EXERCISE DETAILS » Only a number is wanted: how many lines in the listing contain the word "scene"?
** Start EXERCISE INPUT **
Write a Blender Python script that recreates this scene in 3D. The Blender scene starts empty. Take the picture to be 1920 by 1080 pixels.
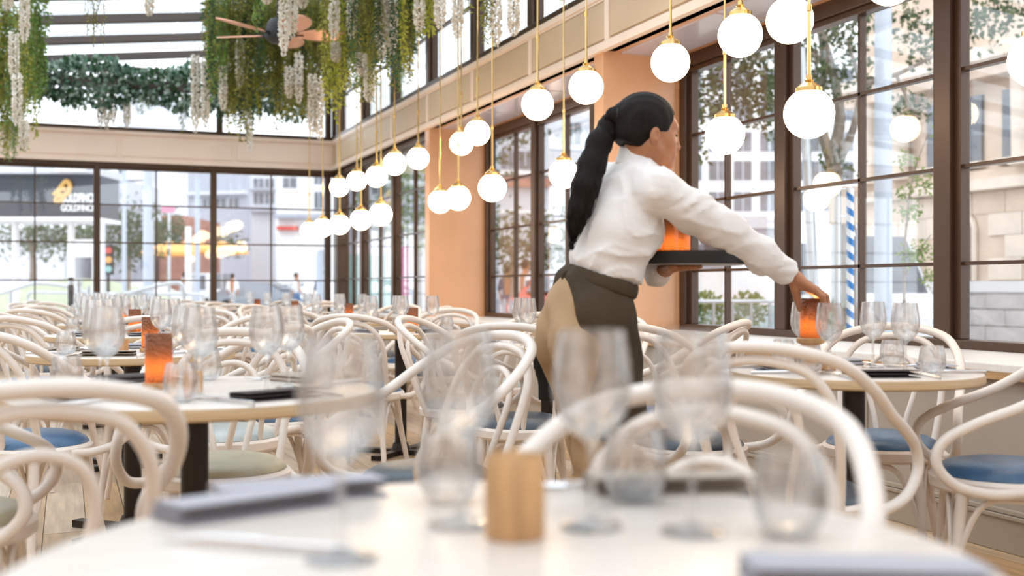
import bpy, bmesh, math, random
import numpy as np
from mathutils import Vector, Matrix
random.seed(7); rng = np.random.default_rng(7)
SC = bpy.context.scene
COL = SC.collection
# ------------------------------------------------------------------ camera
YAW = math.radians(21.6); FPX = 2111.0; HC = 1.03
fw = (math.sin(YAW), math.cos(YAW)); rt = (math.cos(YAW), -math.sin(YAW))
cam = bpy.data.cameras.new('camera'); camo = bpy.data.objects.new('camera', cam); COL.objects.link(camo)
camo.location = (0, 0, HC); camo.rotation_euler = (math.pi/2, 0, -YAW)
cam.sensor_width = 36; cam.lens = FPX/1920*36; cam.clip_start = 0.05; cam.clip_end = 400
cam.dof.use_dof = True; cam.dof.focus_distance = 4.9; cam.dof.aperture_fstop = 2.2; cam.dof.aperture_blades = 0
SC.camera = camo
# ------------------------------------------------------------------ sky, exposure
W = bpy.data.worlds.new('world'); SC.world = W; W.use_nodes = True
bg = W.node_tree.nodes['Background']; bg.inputs[0].default_value = (0.90, 0.95, 1.0, 1); bg.inputs[1].default_value = 1.0
SC.view_settings.view_transform = 'Standard'; SC.view_settings.look = 'None'
SC.view_settings.gamma = 1.0; SC.view_settings.use_curve_mapping = False
SC.view_settings.exposure = 1.47
SC.cycles.transparent_max_bounces = 40; SC.cycles.max_bounces = 8; SC.cycles.diffuse_bounces = 3; SC.cycles.glossy_bounces = 3; SC.cycles.transmission_bounces = 8
SC.cycles.caustics_reflective = False; SC.cycles.caustics_refractive = False
SC.cycles.sample_clamp_indirect = 6.0
# ------------------------------------------------------------------ helpers
def UZ(u, z, h=0.0): return Vector((u*rt[0]+z*fw[0], u*rt[1]+z*fw[1], h))
def PX(px, py, z): return UZ((px-960)/FPX*z, z, HC+(540-py)/FPX*z)
def tag(o, label=None, cat=None, group=None, kind=None):
    if label: o['label'] = label
    if cat: o['category'] = cat
    if group: o['group'] = group
    if kind: o['kind'] = kind
    return o
def empty(name, loc=(0,0,0), rz=0.0, label=None, cat=None, group=None):
    o = bpy.data.objects.new(name, None); COL.objects.link(o); o.location = loc; o.rotation_euler = (0,0,rz)
    o.empty_display_size = 0.05
    return tag(o, label, cat, group)
def link(name, me, parent=None, loc=None, rz=None, kind=None):
    o = bpy.data.objects.new(name, me); COL.objects.link(o)
    if parent is not None: o.parent = parent
    if loc is not None: o.location = loc
    if rz is not None: o.rotation_euler = (0,0,rz)
    if kind: o['kind'] = kind
    return o
class MB:
    def __init__(s): s.v = []; s.f = []
    def add(s, v, f):
        n = len(s.v); s.v.extend([tuple(p) for p in v]); s.f.extend([tuple(i+n for i in q) for q in f]); return s
    def box(s, lo, hi, M=None):
        x0,y0,z0 = lo; x1,y1,z1 = hi
        v = [Vector(p) for p in ((x0,y0,z0),(x1,y0,z0),(x1,y1,z0),(x0,y1,z0),(x0,y0,z1),(x1,y0,z1),(x1,y1,z1),(x0,y1,z1))]
        if M is not None: v = [M @ p for p in v]
        return s.add(v, [(3,2,1,0),(4,5,6,7),(0,1,5,4),(1,2,6,5),(2,3,7,6),(3,0,4,7)])
    def tube(s, pts, r, n=8, cap=True, flat=None):
        pts = [Vector(p) for p in pts]; m = len(pts)
        rs = r if isinstance(r, (list, tuple)) else [r]*m
        T = [(pts[min(i+1,m-1)]-pts[max(i-1,0)]).normalized() for i in range(m)]
        a = Vector((0,0,1)) if abs(T[0].z) < .9 else Vector((1,0,0))
        N = (a - T[0]*a.dot(T[0])).normalized(); v = []
        for i in range(m):
            N = (N - T[i]*N.dot(T[i])).normalized(); B = T[i].cross(N)
            for k in range(n):
                t = 2*math.pi*k/n; c, d = math.cos(t), math.sin(t)
                if flat: d *= flat
                v.append(pts[i]+(N*c+B*d)*rs[i])
        f = [(i*n+k, i*n+(k+1)%n, (i+1)*n+(k+1)%n, (i+1)*n+k) for i in range(m-1) for k in range(n)]
        if cap: f += [tuple(reversed(range(n))), tuple(range((m-1)*n, m*n))]
        return s.add(v, f)
    def lathe(s, prof, n=24, c=(0,0,0)):
        v = []; f = []; m = len(prof)
        for r, z in prof:
            for k in range(n):
                t = 2*math.pi*k/n; v.append((c[0]+r*math.cos(t), c[1]+r*math.sin(t), c[2]+z))
        for i in range(m-1):
            for k in range(n): f.append((i*n+k, i*n+(k+1)%n, (i+1)*n+(k+1)%n, (i+1)*n+k))
        return s.add(v, f)
    def mesh(s, name, mat, smooth=True, bevel=0.0):
        me = bpy.data.meshes.new(name); me.from_pydata(s.v, [], s.f)
        bm = bmesh.new(); bm.from_mesh(me)
        bmesh.ops.remove_doubles(bm, verts=bm.verts, dist=1e-5)
        bmesh.ops.recalc_face_normals(bm, faces=bm.faces)
        if bevel: bmesh.ops.bevel(bm, geom=bm.edges[:], offset=bevel, segments=2, affect='EDGES', profile=.6)
        for fc in bm.faces: fc.smooth = smooth
        if smooth:
            for e in bm.edges:
                if len(e.link_faces) == 2 and e.calc_face_angle(0) > math.radians(42): e.smooth = False
        bm.to_mesh(me); bm.free()
        if mat is not None: me.materials.append(mat)
        return me
    def build(s, name, mat, parent=None, smooth=True, bevel=0.0, kind=None, loc=None, rz=None):
        return link(name, s.mesh(name, mat, smooth, bevel), parent, loc, rz, kind)
def boxo(name, lo, hi, mat, parent=None, bevel=0.0, kind=None, M=None):
    return MB().box(lo, hi, M).build(name, mat, parent, smooth=False, bevel=bevel, kind=kind)
def cat(pts, k=6, closed=False):
    P = [Vector(p) for p in pts]; out = []; n = len(P)
    rngi = range(n if closed else n-1)
    for i in rngi:
        if closed: a,b,c,d = P[(i-1)%n],P[i],P[(i+1)%n],P[(i+2)%n]
        else:
            b,c = P[i],P[i+1]; a = P[i-1] if i > 0 else b*2-c; d = P[i+2] if i+2 < n else c*2-b
        for j in range(k):
            t = j/k; out.append(.5*((2*b)+(c-a)*t+(2*a-5*b+4*c-d)*t*t+(3*b-a-3*c+d)*t**3))
    if not closed: out.append(P[-1])
    return out
def frame(o, x, y=None, z=None):
    """matrix with origin o, columns x,y,z"""
    M = Matrix.Identity(4)
    for i, c in enumerate((x, y, z, o)):
        for j in range(3): M[j][i] = c[j]
    return M
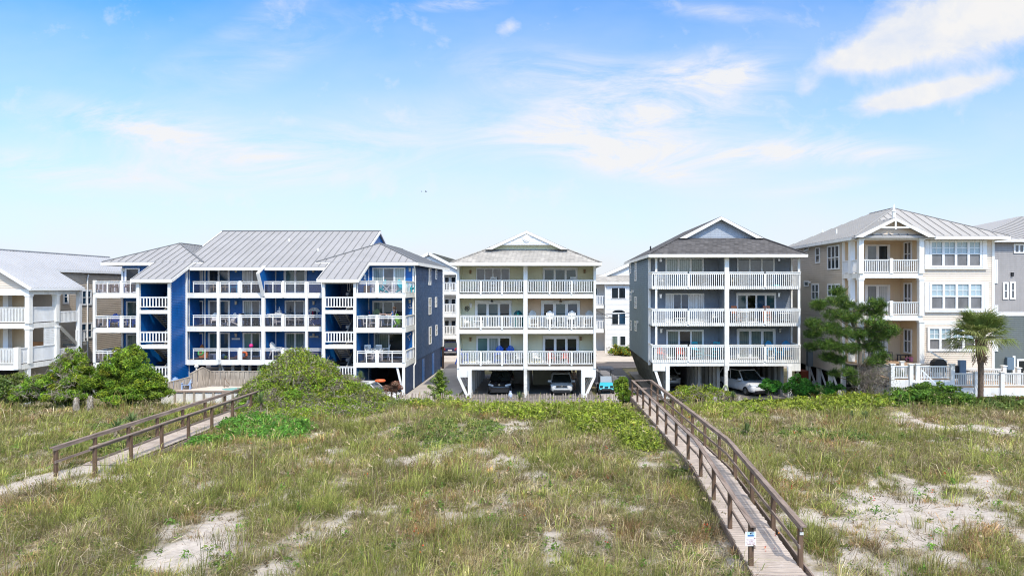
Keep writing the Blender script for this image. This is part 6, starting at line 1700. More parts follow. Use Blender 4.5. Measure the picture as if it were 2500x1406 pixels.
# palmetto by the boardwalk
def palmetto():
    D = 25.6; x = X(1672, D); g = Hs(x, D)
    r = thing('palmetto', 'saw palmetto fan plant with dry grey fronds against the left side of the long boardwalk', 'palmetto', (x, D, g))
    VL = ([], []); V2 = ([], []); pt = MB()
    for i in range(12):
        a = random.uniform(1.6, 4.9); el = random.uniform(.1, 1.2); b = (x+random.uniform(-.05,.05), D, g+.1)
        dv = (math.cos(a)*math.cos(el), math.sin(a)*math.cos(el)*.7-.2, math.sin(el))
        dry = i % 3 == 2
        tip = fan_frond(V2 if dry else VL, b, dv, random.uniform(.25, .55), random.uniform(.4, .6), 18, .4 if not dry else .8, (.30,.25,.19) if dry else random.choice([(.20,.25,.05), (.09,.14,.04), (.28,.30,.09)]), .018)
        pt.bar(b, tip, .018, .012)
    pt.build('petioles', M('palmetto_stalk', (.20,.22,.09), .6, .1, 3, 0), r)
    np_mesh('fronds', np.array(VL[0]), np.clip(np.array(VL[1]), 0, 1), [(0,1,2,3), (3,2,4)], LEAF, r)
    np_mesh('dry_fronds', np.array(V2[0]), np.clip(np.array(V2[1]), 0, 1), [(0,1,2,3), (3,2,4)], DRYB, r)
palmetto()
# dead grey clump with reddish brush beside the truck, prickly pear below it
def dead_clump():
    D = 47.6; x = X(938, D); g = Hs(x, D)
    r = thing('dead_palmetto', 'grey drooping dead palmetto beside the white truck', 'dead plant', (x, D, g))
    m = 900; ang = rng.random(m)*6.28; t = rng.random(m); P = np.stack([x+.3*np.cos(ang)*t, D+.3*np.sin(ang)*t, g+.9-.5*t*rng.random(m)], 1)
    dn = np.stack([np.cos(ang)*.22, np.sin(ang)*.22, -rng.uniform(.2, .55, m)], 1); s = np.stack([-np.sin(ang), np.cos(ang), np.zeros(m)], 1)*.02
    np_mesh('dead_fronds', np.stack([P-s, P+s, P+dn+s*.4, P+dn-s*.4], 1), pal(m, [(.34,.30,.27), (.24,.20,.17), (.15,.12,.10)], (3,2,1), .2), QF, DRYB, r)
    MB().tube([(x, D, g), (x+.02, D, g+.8)], [.06, .05], 6).build('stem', BARKB, r)
    x2 = X(962, D)
    shrub('rusty red brown brush clump right of the drooping dead palmetto', [cl(960, 948, D, .6, .5, .5)], 2600, .045, [(.25,.12,.08), (.33,.20,.14), (.16,.10,.06)], (3,2,2), name='dry_shrub', sub=12)
    x3, D3 = X(985, 46.2), 46.2; r = thing('prickly_pear', 'grey green prickly pear cactus pads spreading at the dune top', 'cactus', (x3, D3, Hs(x3, D3)))
    mb = MB()
    for i in range(34):
        c = V(x3+random.gauss(0, .55), D3+random.gauss(0, .25), Hs(x3, D3)+random.uniform(.1, .5)); a = random.uniform(0, 3.14); u = V(math.cos(a), math.sin(a)*.6, 0)*random.uniform(.07,.11); w = V(random.uniform(-.05,.05), 0, random.uniform(.11,.16))
        mb.prism([c+u*math.cos(k*.785)+w*math.sin(k*.785) for k in range(8)], (0, .035, 0))
    mb.build('pads', M('cactus_green', (.15,.24,.13), .6, .25, 3, 0), r)
dead_clump()
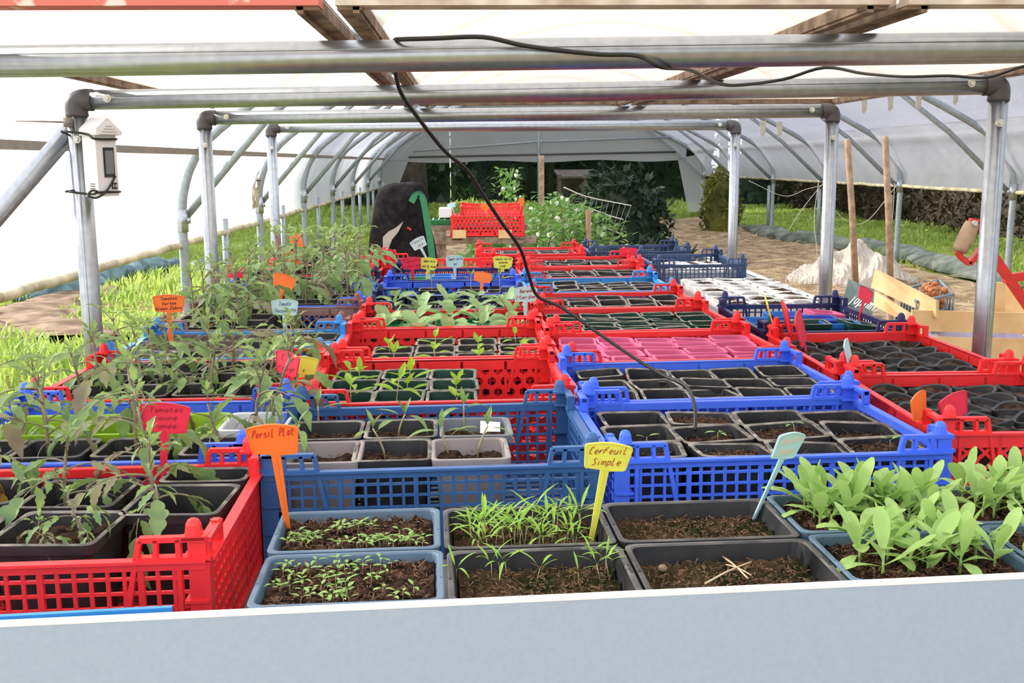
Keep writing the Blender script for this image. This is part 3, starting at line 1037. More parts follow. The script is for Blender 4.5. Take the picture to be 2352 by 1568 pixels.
def stake(bx, by, tx, ty, Y, wpx, col, label, lines=(), ink='ink_pen', yaw=0.0, hw=0.58, dY=0.0, seed=1, bury=0.02, zbase=None):
    """push-in plant label: foot at pixel (bx,by), middle of its plate at pixel (tx,ty), standing about Y metres away"""
    a = at(bx, by, zbase) if zbase else atY(bx, by, Y)
    b = atY(tx, ty, a.y + dY)
    ax = (b - a)
    tot = ax.length
    up = ax.normalized()
    w = wpx * a.y / F / max(0.25, math.cos(yaw))
    h = w * hw
    t = thing('plant_label', label, 'label', a, 0, 'push-in plant labels')
    xdir = Vector((math.cos(yaw), math.sin(yaw), 0))
    xdir = (xdir - up * xdir.dot(up)).normalized()
    ydir = up.cross(xdir)
    t.rotation_euler = Matrix((xdir, ydir, up)).transposed().to_euler()
    z0 = tot - h / 2
    mb = MB()
    mb.prism([(x, z + z0) for x, z in plate_poly(w, h)], -0.0008, 0.0008)
    pp = plate_poly(w, h)
    for k in range(len(pp) - 2):
        p, q = pp[k], pp[(k + 1) % len(pp)]
        mb.bar((p[0], -0.0003, p[1] + z0), (q[0], -0.0003, q[1] + z0), 0.0016, 0.0030)
    obj('plate', mb.mesh('plate', M[col]), t)
    mb = MB()
    s0, s1 = 0.095 * w, 0.045 * w
    mb.prism([(-s1, -bury), (s1, -bury), (s0, z0), (-s0, z0)], -0.0010, 0.0010)
    mb.box((0, -0.0012, z0 / 2), (s1 * 0.8, 0.001, z0))
    obj('stem', mb.mesh('stem', M[col]), t)
    if lines:
        mb = MB()
        write(mb, list(lines), w * 0.84, h * 0.86, thick=0.012 * w, seed=seed)
        if mb.v:
            obj('writing', mb.mesh('writing', M[ink]), t, (0, -0.0012, z0 + h * 0.47))
    return t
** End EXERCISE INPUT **
EXPECTED ANSWER » 2